Leiweke was known as a big-idea man during his time in Los Angeles who wasn't dissuaded by the naysayers who said he'd never succeed in luring David Beckham to Major League Soccer. Less than a week into Leiweke's Toronto tenure, it appears that Jackson is his new Beckham.
Sources - Raptors Want Phil Jackson as President --- ESPN

I really like this Leiweke guy, he's results oriented. All Colangelo wanted to talk about in the postseason presser is how we played .500 basketball after our 4-19 start... what kind of standard is that? I'd love to bring Phil in as the president of basketball operations and I think Leiweke can pull it off. He's good friends with Phil and is also a proven winner (Kings stanley cup, Beckham to Galaxy and back to back titles, partially involved in Lakers ownership). Just having Phil there would put a totally different perspective on this team and get people to start taking us seriously. The problem with Toronto isn't the city itself, in fact that's a bonus contrary to popular belief.
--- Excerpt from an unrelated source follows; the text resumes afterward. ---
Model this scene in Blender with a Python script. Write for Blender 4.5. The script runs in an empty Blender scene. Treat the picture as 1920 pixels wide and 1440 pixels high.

The only teams in the NBA with bigger city markets than Toronto are the Knicks, Lakers, Nets and Bulls. Technically, since Toronto has access to the ENTIRE Canadian market it is actually the biggest market in the league. It's time for this team to stop being a joke and develop a winning culture with Phil at the helm. He'd most likely hire a new staff as well, which means Brian Shaw would be almost guaranteed to coach the team. Additionally, free agents might be more inclined to come here when it's clear we're dedicated to winning and getting the pieces required to be successful.

Phil wants a job as the head of a front office where he can implement his own vision for a team, and this is it. Now that the Kings are no longer moving to Seattle, I don't think we'll have much competition and should be able to get him to come in and take over.